In October 2016,  posters were pasted on walls near the Kremlin in Moscow, and around the Russian capital.  They simply asked people to help them find Ervin, but were still pulled down within hours by cleaners taking their orders from the FSB.  The posters did give a website address which provided information about the failure to investigate Ibragimov’s abduction and about how his was the latest of many killings or disappearances since Russia annexed Crimea. 

Worth noting that just over a year before Ervin Ibragimov was abducted, there had been an apparent attempt to seize another rights activist Emir-Usein Kuku.  It went wrong for the abductors because a crowd gathered and demanded to know what was going on, and turned in a sinister fashion into an FSB ‘search’.  Kuku is now in detention on entirely fabricated charges laid many months after the aborted abduction.

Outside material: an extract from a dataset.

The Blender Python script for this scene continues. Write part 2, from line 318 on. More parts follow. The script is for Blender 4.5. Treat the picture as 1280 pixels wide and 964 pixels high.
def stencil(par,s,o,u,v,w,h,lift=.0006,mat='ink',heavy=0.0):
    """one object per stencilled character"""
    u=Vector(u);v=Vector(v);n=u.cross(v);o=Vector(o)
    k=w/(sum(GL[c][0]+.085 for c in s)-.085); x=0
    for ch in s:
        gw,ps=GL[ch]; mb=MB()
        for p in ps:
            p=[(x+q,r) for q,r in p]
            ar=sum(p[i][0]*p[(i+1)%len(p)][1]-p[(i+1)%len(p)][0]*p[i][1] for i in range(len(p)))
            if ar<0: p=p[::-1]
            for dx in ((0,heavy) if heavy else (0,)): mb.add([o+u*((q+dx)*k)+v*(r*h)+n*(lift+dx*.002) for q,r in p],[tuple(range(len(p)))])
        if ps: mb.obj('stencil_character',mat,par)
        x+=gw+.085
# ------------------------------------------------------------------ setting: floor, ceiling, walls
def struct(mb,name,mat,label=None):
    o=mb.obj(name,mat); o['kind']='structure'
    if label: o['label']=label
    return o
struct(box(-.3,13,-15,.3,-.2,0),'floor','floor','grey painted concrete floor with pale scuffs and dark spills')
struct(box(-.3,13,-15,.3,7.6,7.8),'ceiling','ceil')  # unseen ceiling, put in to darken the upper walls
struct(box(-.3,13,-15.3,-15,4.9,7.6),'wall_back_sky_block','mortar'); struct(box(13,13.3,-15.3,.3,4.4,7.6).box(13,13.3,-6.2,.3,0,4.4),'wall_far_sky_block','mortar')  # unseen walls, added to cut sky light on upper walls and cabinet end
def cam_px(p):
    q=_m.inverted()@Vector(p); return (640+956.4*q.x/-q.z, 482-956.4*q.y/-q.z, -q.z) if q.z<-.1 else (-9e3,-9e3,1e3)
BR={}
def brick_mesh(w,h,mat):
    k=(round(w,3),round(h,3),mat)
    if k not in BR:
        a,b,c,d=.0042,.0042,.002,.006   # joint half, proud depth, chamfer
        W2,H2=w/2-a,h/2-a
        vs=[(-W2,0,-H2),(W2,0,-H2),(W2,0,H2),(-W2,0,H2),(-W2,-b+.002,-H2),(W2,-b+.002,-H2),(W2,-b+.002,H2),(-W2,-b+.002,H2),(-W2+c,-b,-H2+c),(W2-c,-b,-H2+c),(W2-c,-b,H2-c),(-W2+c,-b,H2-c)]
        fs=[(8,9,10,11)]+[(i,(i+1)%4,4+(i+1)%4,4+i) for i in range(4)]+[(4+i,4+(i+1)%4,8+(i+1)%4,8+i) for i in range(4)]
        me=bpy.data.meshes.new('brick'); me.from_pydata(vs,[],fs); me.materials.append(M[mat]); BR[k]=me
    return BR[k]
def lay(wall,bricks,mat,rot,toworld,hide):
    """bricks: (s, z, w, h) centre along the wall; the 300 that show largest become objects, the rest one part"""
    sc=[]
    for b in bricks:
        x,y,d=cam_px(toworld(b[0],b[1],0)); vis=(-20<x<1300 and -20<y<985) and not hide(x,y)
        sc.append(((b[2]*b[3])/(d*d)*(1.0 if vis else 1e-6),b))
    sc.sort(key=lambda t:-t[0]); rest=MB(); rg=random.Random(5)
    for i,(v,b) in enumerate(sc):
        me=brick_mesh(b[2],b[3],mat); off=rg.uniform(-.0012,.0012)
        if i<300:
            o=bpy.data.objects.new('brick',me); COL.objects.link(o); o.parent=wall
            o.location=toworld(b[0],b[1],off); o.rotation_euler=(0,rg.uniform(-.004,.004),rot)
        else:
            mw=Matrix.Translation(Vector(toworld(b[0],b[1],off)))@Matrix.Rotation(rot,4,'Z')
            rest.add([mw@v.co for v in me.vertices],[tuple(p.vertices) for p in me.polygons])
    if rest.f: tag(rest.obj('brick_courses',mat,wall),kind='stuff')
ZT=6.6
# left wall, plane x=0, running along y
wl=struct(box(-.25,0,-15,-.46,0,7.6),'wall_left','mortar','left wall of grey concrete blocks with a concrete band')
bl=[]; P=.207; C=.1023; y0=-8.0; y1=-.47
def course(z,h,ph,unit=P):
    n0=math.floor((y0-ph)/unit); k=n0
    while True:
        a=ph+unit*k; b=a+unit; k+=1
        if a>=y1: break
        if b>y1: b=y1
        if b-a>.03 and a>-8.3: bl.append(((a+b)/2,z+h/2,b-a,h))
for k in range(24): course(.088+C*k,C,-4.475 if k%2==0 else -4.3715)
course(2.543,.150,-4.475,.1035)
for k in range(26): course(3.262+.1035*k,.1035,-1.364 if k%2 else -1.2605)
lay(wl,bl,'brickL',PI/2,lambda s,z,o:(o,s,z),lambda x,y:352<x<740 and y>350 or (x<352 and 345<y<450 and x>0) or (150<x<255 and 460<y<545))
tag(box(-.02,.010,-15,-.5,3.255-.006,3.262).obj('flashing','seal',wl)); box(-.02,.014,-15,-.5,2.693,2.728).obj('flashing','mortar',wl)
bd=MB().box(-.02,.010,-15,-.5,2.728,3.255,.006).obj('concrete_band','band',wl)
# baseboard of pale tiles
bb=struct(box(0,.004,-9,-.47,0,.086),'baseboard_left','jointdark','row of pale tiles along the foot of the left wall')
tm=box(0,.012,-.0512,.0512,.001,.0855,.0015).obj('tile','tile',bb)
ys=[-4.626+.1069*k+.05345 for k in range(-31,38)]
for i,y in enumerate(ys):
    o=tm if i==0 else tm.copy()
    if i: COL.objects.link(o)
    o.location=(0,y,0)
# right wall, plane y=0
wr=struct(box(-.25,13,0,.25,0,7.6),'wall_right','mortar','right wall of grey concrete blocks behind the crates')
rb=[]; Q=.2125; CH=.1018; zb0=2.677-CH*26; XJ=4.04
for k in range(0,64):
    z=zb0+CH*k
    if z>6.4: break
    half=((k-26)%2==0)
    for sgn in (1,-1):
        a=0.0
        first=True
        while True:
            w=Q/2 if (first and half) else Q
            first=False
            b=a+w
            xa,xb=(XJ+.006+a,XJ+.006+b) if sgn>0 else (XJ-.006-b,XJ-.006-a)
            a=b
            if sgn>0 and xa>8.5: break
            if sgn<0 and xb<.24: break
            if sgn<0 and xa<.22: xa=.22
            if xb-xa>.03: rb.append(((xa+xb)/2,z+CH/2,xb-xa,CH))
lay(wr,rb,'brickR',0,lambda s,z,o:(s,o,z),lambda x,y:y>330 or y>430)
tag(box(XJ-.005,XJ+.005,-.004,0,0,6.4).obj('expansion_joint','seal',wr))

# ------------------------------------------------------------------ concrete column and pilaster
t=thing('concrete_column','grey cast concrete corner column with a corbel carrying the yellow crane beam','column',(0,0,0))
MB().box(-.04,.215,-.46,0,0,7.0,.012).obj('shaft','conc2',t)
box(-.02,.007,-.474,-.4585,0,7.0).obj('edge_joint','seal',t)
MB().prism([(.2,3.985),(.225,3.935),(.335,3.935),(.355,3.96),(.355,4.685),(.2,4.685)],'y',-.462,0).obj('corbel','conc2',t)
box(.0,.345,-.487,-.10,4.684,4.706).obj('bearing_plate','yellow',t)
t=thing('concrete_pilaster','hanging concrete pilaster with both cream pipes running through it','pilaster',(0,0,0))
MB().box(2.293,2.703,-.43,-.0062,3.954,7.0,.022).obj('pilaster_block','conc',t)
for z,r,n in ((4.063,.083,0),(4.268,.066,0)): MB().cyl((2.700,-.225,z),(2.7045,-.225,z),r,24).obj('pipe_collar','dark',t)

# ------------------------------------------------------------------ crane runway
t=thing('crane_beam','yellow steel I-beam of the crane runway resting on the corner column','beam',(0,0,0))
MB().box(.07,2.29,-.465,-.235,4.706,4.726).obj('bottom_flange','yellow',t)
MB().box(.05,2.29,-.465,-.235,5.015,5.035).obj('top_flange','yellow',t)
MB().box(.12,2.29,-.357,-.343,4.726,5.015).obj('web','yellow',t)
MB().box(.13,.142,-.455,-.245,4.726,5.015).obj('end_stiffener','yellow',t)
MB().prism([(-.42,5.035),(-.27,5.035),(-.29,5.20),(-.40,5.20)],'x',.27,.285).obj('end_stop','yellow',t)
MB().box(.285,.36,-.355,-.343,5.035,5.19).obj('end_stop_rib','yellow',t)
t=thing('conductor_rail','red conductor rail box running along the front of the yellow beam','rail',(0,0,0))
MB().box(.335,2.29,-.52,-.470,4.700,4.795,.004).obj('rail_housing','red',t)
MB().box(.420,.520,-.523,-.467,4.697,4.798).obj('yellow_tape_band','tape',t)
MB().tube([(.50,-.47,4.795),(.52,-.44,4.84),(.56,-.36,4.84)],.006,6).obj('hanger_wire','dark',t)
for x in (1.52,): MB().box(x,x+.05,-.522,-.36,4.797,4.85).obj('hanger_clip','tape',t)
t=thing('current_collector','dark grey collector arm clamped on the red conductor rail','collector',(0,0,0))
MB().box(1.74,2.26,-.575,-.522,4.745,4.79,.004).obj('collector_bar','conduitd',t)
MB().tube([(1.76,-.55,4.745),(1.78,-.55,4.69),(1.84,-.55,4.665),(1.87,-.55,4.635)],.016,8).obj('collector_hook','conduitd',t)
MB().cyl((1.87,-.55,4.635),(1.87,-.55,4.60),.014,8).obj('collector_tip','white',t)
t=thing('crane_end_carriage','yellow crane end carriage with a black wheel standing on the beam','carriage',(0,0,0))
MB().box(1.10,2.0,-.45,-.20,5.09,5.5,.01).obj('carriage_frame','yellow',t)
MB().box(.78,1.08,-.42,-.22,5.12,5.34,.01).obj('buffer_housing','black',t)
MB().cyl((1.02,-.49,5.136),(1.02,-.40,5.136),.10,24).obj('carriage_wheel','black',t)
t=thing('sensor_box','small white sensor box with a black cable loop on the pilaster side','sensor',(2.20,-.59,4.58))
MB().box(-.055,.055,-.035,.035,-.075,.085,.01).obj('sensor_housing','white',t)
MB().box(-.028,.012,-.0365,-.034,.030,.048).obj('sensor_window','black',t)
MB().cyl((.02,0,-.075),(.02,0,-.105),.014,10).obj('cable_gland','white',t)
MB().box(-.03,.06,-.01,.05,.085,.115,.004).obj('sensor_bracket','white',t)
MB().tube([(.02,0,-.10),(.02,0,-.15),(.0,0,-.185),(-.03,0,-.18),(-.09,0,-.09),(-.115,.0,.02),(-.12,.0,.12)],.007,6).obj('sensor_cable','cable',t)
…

In March 2017, Umer Ibragimov spoke at a press conference at the European Parliament about his son’s abduction. He was there together with Emil Kurbedinov and Bekir Degermendzhy, who gave details of the politically-motivated prosecution and imprisonment of his son, Mustafa, charged in the same fundamentally flawed ‘trial’ of Crimean Tatar leader Akhtem Chiygoz.  Six months later 57-year-old Bekir Degermendzhy was also arrested on overtly implausible charges and remains in prison despite very severe asthma effectively putting his life in danger in the appealing detention conditions.

Please widely circulate the #LookForErvin video in Russian and in English.  As the video makes clear, there have been many abductions or disappearances since Russia’s invasion of Crimea.  Silence only makes it more inevitable that Ervin  Ibragimov will not be the last victim.